Weitere Zusammenarbeit noch nicht geklärt
Daraufhin hat sich die 46-jährige Fußballlehrerin, die auch in der Vergangenheit öfter mal an der Löchterheide vorbeigeschaut hat, entschieden, die SSV-Frauen bis zum Ende der Saison zu unterstützen. „Wie es danach weitergeht, das wissen wir noch nicht“, sagt Trainer Dietzek, wichtig sei aber zunächst einmal der Klassenerhalt. „Wenn wir aus den verbleibenden drei Spielen neun Punkte holen, dann bin ich mir sicher, dass wir mit dem Abstieg nichts zu tun haben.“ Den nächsten wichtigen Sieg wollen die Bueranerinnen am 12. Mai auf heimischem Platz gegen den SV Schameder holen. Unterstützt, natürlich, von ihrer neuen Co-Trainerin Steffi Jones.

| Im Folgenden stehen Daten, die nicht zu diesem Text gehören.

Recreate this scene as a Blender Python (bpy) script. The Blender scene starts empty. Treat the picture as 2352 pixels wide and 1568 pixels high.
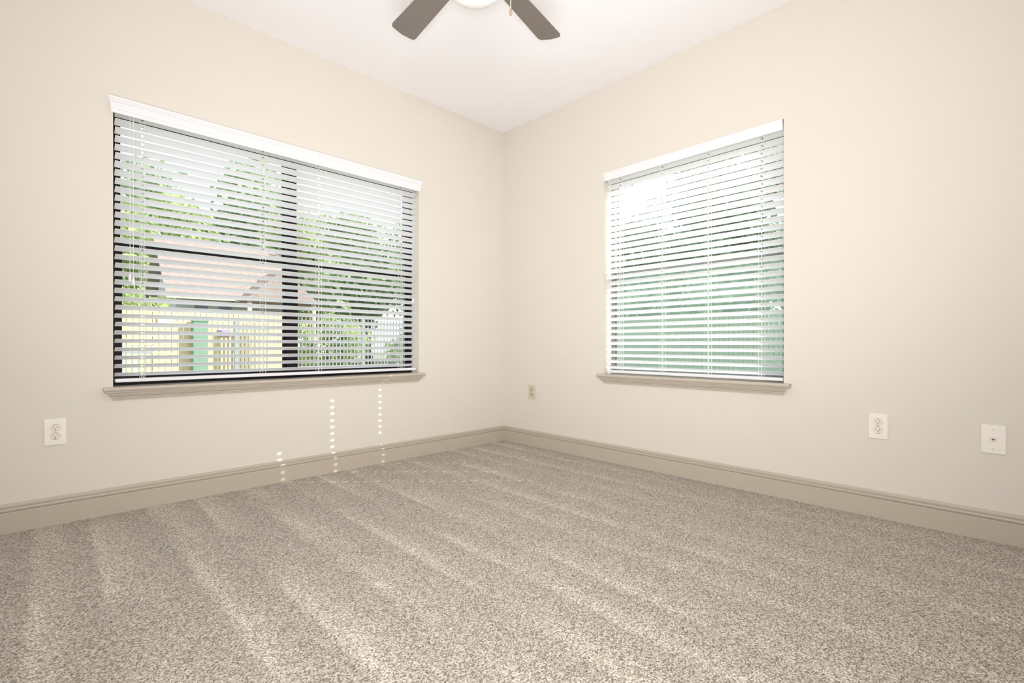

>>> Weltmeisterin, Europameisterin und ehemalige Bundestrainerin: Das ist Steffi Jones
Steffi Jones feierte ihren größten sportlichen Erfolg als Spielerin der deutschen Frauenfußball-Nationalmannschaft im Jahr 2003 mit dem Gewinn der Weltmeisterschaft. Die ehemalige Innenverteidigerin wurde zudem dreimal Europameisterin (1997, 2001 und 2005) und gewann zweimal die Olympische Bronzemedaille (2000 und 2004).
Nach dem Ende ihrer Karriere wurde Jones vom Deutschen Fußballbund zur Präsidentin des Organisationskomitees für die Fußball-Weltmeisterschaft der Frauen 2011 in Deutschland berufen. Im Anschluss war Jones Direktorin beim DFB, zuständig für die Bereiche Frauenfußball, Mädchenfußball und Schulfußball.
Nach den Olympischen Spielen 2016 trat die heute 46-Jährige die Nachfolge von Silvia Neid an und wurde Bundestrainerin der Frauennationalmannschaft. Jones scheiterte mit der Nationalmannschaft bei der EM 2017 aber bereits im Viertelfinale. Anfang 2018 endete dann ihre Tätigkeit als Bundestrainerin.